It’s New Year and though it’s hard to plan anything with four month old twins I’m in full fledged ambition mode.
Much of my spark has not been ignited by the turn of the decade but simply by a return to my roots - albeit in a vicarious role. Every Tuesday and Thursday, the kids, James and I head to the track to watch James train with his new running group.
Despite the chaos of going out with three kids and my acute jealousy of all the toned and tanned athletes bodies, they are my favourite days of the week. Track sessions were the salt in my training for twenty years. The smell of tartan still gets my adrenalin going.
Wednesday and Friday morning plods become more ambitious after these evening. When you race your sports focus is so unilateral and much is masked by your own perception and judgement of your shortfalls and fatigue. Being on the sidelines , which I truly am right now, you see the true development of athletes on the cloudy days ; how valuable that first track session of the year is despite being out of shape and heavy; how every single athlete has bad days and how in those moments the champion in them is constructed. If I could go back I would teach myself patience, perspective and steadiness. Those are the coaching prompts I use mostly now.
I have a choice to make now. To become depressed about loss of the athletic self I once was or to celebrate the coach these years and my past can help me to evolve into. I’ve always had experience, knowledge and intelligence but perspective provides genuine wiseness when it comes to strategic training.

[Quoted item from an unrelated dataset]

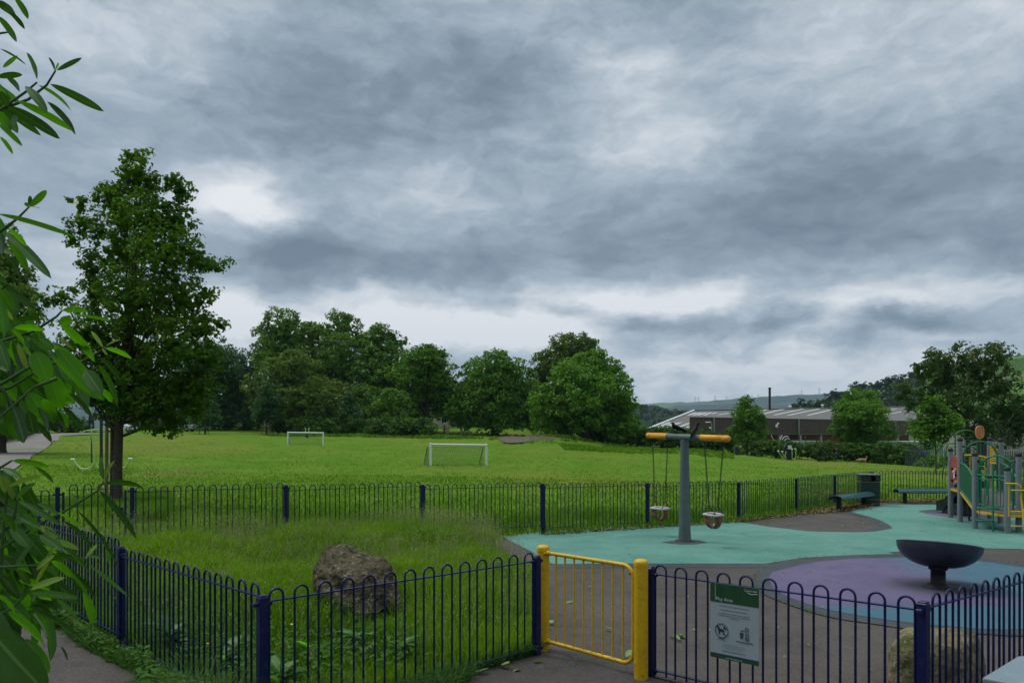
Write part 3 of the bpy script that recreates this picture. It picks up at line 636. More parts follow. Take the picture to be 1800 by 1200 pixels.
tree('feathery_tree', 'feathery dark conifer-like tree half hidden behind the shrub at the left edge', 'tree', [(0,430,34),(18,470,30),(38,505,22),(48,530,14),(5,530,46),(36,568,34),(0,610,60),(52,625,34),(60,690,34),(20,720,50),(90,700,26)], 46, 'olive', .24, dens=3, base=0, seed=42, trunk_r=.3, up=.1, rc=(.1,.22))
# two timber supports beside the near tree
for px, dpt, top, r, lab in ((187, 21.5, 712, .05, 'thin brown timber stake left of the near tree trunk'), (198, 20.6, 700, .075, 'thick dark timber post touching the left side of the near tree trunk')):
    g = G(px, dpt); h = CZ - (top - HY) / F * dpt - g.z; mb = MB(); mb.tube([(0, 0, 0), (.01, 0, h * .5), (.02, 0, h)], [r, r * .95, r * .9], 10)
    tag(mb.build('tree_stake', M_BARK if r > .06 else M_STAKE, loc=tuple(g)), lab, 'stake', 'timber supports of the near tree')
# right-hand trees
TR = 'trees in front of the factory'
tree('tree', 'small rounded tree in the middle of the factory front, right of the swing', 'tree', [(1312,716,15),(1302,736,18),(1326,738,18),(1312,756,22),(1292,762,11),(1336,762,12),(1312,706,8)], 86, 'dark', .30, base=1313, seed=51, group=TR, trunk_r=.12, dens=3.2)
tree('tree', 'bright green rounded tree before the right half of the factory', 'tree', [(1500,702,16),(1526,704,16),(1484,724,20),(1530,734,28),(1512,752,32),(1478,756,17),(1556,756,17),(1498,730,24),(1545,728,14),(1512,775,20)], 93, 'bright', .30, base=1512, seed=52, group=TR, trunk_r=.16, dens=3.0)
tree('tree', 'largest spreading tree behind the climbing frame, with reddish tips', 'tree', [(1632,628,13),(1612,650,15),(1690,630,26),(1655,640,26),(1752,628,22),(1742,612,9),(1680,608,9),(1720,640,26),(1655,672,38),(1718,672,42),(1762,676,28),(1592,690,14),(1578,702,8),(1625,706,26),(1700,720,44),(1758,722,40),(1800,728,34),(1840,745,40),(1596,672,9),(1785,762,28),(1735,758,34),(1605,712,14),(1640,655,18),(1770,652,14)], 62, 'redtip', .30, dens=1.5, base=1702, seed=53, group=TR, trunk_r=.2, limbs=14, rc=(.14,.30), asp=.5, shell=.6)
tree('tree', 'slim young tree in front of the large spreading tree, left of the climbing frame', 'tree', [(1640,708,12),(1634,728,18),(1655,730,15),(1622,748,20),(1662,752,22),(1642,764,22),(1675,742,12),(1612,762,11)], 58, 'mid', .22, base=1645, seed=54, group=TR, trunk_r=.07, dens=3.2, barkm=M_BARKP)
# ------------------------------------------------------------------ hedges
def hedge(name, pts, hgt, dep, green, leaf, lab, cat='hedge', seed=1, dens=2.4, group=None):
    """pts: (px, d, height scale)"""
    rng = np.random.default_rng(seed); lb = []; o = np.array(G(pts[0][0], pts[0][1]))
    for (a, b) in zip(pts[:-1], pts[1:]):
        A, B = np.array(G(a[0], a[1])), np.array(G(b[0], b[1])); L = np.linalg.norm(B - A); n = max(2, int(L / .42))
        for i in range(n):
            t = (i + rng.random() * .5) / n; c = A + (B - A) * t; H = hgt * (a[2] + (b[2] - a[2]) * t)
            for k in range(2):
                r = H * rng.uniform(.27, .36); z = H * (.30 if k == 0 else 1.02) - (r if k else 0) + rng.uniform(-.06, .06) * H
                lb.append((c[0] + rng.uniform(-.3, .3), c[1] + rng.uniform(-.5, .5) * dep, c[2] + z, r * 1.15, r * 1.1 + dep * .25, r))
    lb = np.array(lb); area = np.pi * (lb[:, 3] * lb[:, 5]).sum()
    pos, nr = crown_cloud(lb, int(min(42000, 1.5 * dens * area / (leaf * leaf * .7))), rng, rc=(.3, .5), per=10, up=.5)
    v, q = cards(pos - o, nr, leaf, leaf * .7, rng)
    k = np.repeat(np.arange(len(lb)), 12); c = lb[k, :3] + rng.standard_normal((len(k), 3)) * lb[k, 3:4] * .25
    v2, q2 = cards(c - o, nz(rng.standard_normal((len(k), 3))), lb[k, 3:4] * .8, lb[k, 3:4] * .65, rng)
    return tag(link(name, np_mesh(name, np.vstack([v, v2]), quads=np.vstack([q, q2 + len(v)]), mats=[GREENS[green]]), loc=tuple(o)), lab, cat, group)
hedge('hedge', [(480,101,1.0),(560,99,1.05),(640,97,1.0),(700,96,1.15),(750,95,1.1),(765,94.5,.8)], 2.0, 2.0, 'hedge', .26, 'long clipped green hedge behind the left goal', seed=61)
hedge('hedge', [(1030,93,.9),(1080,94,1.2),(1140,95,1.25),(1200,96,1.3),(1250,96,1.2),(1293,95,1.2)], 1.9, 1.6, 'hedge', .26, 'low hedge running behind the swing towards the litter bin', seed=62)
hedge('hedge', [(1303,92,1.1),(1340,92,1.2),(1400,91,1.15),(1450,90,1.25),(1490,90,1.2),(1530,89,1.3),(1550,88,1.2)], 1.65, 1.6, 'hedge', .26, 'hedge in front of the brick factory wall behind the walking person', seed=63)
hedge('hedge', [(1548,86,1.0),(1575,85,1.05),(1605,84,1.0),(1628,83.5,.8)], 2.3, 1.8, 'hedge', .26, 'bushy hedge behind the dog', seed=64)
hedge('bush', [(1620,79,.9),(1660,78,1.0),(1700,78,1.1),(1760,78,1.1),(1840,78,1.1)], 1.25, 1.4, 'dark', .24, 'low dark bushes before the palisade fence, behind the climbing frame', cat='bushes', seed=65)
hedge('bush', [(55,99,1.0),(85,100,1.1),(118,101,1.1),(152,102,.9)], 2.0, 3.0, 'hedge', .26, 'low scrub at the far bend of the pale path at the left', cat='bushes', seed=66)
hedge('bush', [(-90,50,1.2),(-50,58,1.2),(-12,72,1.2),(22,86,1.1),(40,92,1.0)], 2.2, 2.0, 'hedge', .2, 'rough bushes at the outer edge of the pale path, left edge', cat='bushes', seed=67)
hedge('bush', [(1440,86,.8),(1462,86,.9)], 2.6, .8, 'redtip', .2, 'taller shoots growing out of the hedge under the white banner', cat='bush', seed=68)
# ------------------------------------------------------------------ factory
M_CLAD = bpy.data.materials.new('brown_cladding'); M_CLAD.use_nodes = True
t = NT(M_CLAD.node_tree); b = M_CLAD.node_tree.nodes['Principled BSDF']; tc = t.n('ShaderNodeTexCoord').outputs['Object']
q = t.sep(tc); rib = t.m('SINE', t.m('MULTIPLY', q[0], 14.0)); n = t.noise(tc, .5, 5, .6)
t.setin(b, 'Base Color', t.mixc(t.mr(n, .3, .7, 0, 1), (.050, .028, .024), (.070, .043, .038))); b.inputs['Roughness'].default_value = .6
bn = t.n('ShaderNodeBump'); bn.inputs['Distance'].default_value = .05; bn.inputs['Strength'].default_value = .7; t.setin(bn, 'Height', rib); t.setin(b, 'Normal', bn.outputs[0])
M_ROOF = mat('grey_sheet_roof', (.098, .088, .092), .65, .14, .4, bump=.2, bscale=6)
M_SKYL = mat('rooflight_sheet', (.42, .44, .47), .5, .08, 2)
M_WTRIM = mat('white_trim', (.62, .64, .66), .5, .06, 2)
M_GREYM = mat('grey_steel_column', (.22, .235, .25), .5, .1, 2)
def brick_mat():
    m = bpy.data.materials.new('orange_brick'); m.use_nodes = True; t = NT(m.node_tree); b = m.node_tree.nodes['Principled BSDF']
    p = t.n('ShaderNodeTexCoord').outputs['Object']; q = t.sep(p); bt = t.n('ShaderNodeTexBrick')
    t.setin(bt, 'Vector', t.comb(q[0], q[2], 0)); bt.inputs['Scale'].default_value = 4.4; bt.inputs['Color1'].default_value = (.27, .085, .04, 1); bt.inputs['Color2'].default_value = (.20, .06, .035, 1); bt.inputs['Mortar'].default_value = (.25, .2, .16, 1); bt.inputs['Mortar Size'].default_value = .012
    t.setin(b, 'Base Color', bt.outputs[0]); b.inputs['Roughness'].default_value = .9; return m
M_BRICK = brick_mat()
A0 = Vector((28.9, 125)); B0 = Vector((79.5, 150.4)); u2 = (B0 - A0).normalized()
C0 = A0 - u2 * 9.5; zE = 3.58
ang = math.atan2(u2.y, u2.x); LAB = (B0 - A0).length
Fo = Vector((A0.x, A0.y, 0))
fac = empty('factory', Fo, 'long low factory with brown cladding, brick base and grey roof with white rooflights', 'factory', rz=ang)
Minv = (Matrix.Translation(Fo) @ Matrix.Rotation(ang, 4, 'Z')).inverted()
R0 = Vector(on_ray(1220, 722, 156.6)); Cc = Vector((C0.x, C0.y, zE)); Dd = Vector((B0.x + u2.x * 12, B0.y + u2.y * 12, zE))
nrm = (Dd - Cc).cross(R0 - Cc).normalized()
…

I would urge all aspiring athletes to lay your short and long term goals out now. Write them out and look at them weekly. A goal can be made at any level - to finish a 5km or to race an Ironman. Think strategically. How you can climb to that level each week and then make a start. Make a start right there and then. However unfit you are, however ambitious your goal and however much you delay the group speed - start. If you are the slowest or the fattest the first week , you can be damned sure you won’t be for very long.
One day you might not be in the position to get out the door to the pool, of track or cycle loop. You might parent twins, then you’ll be sorry !.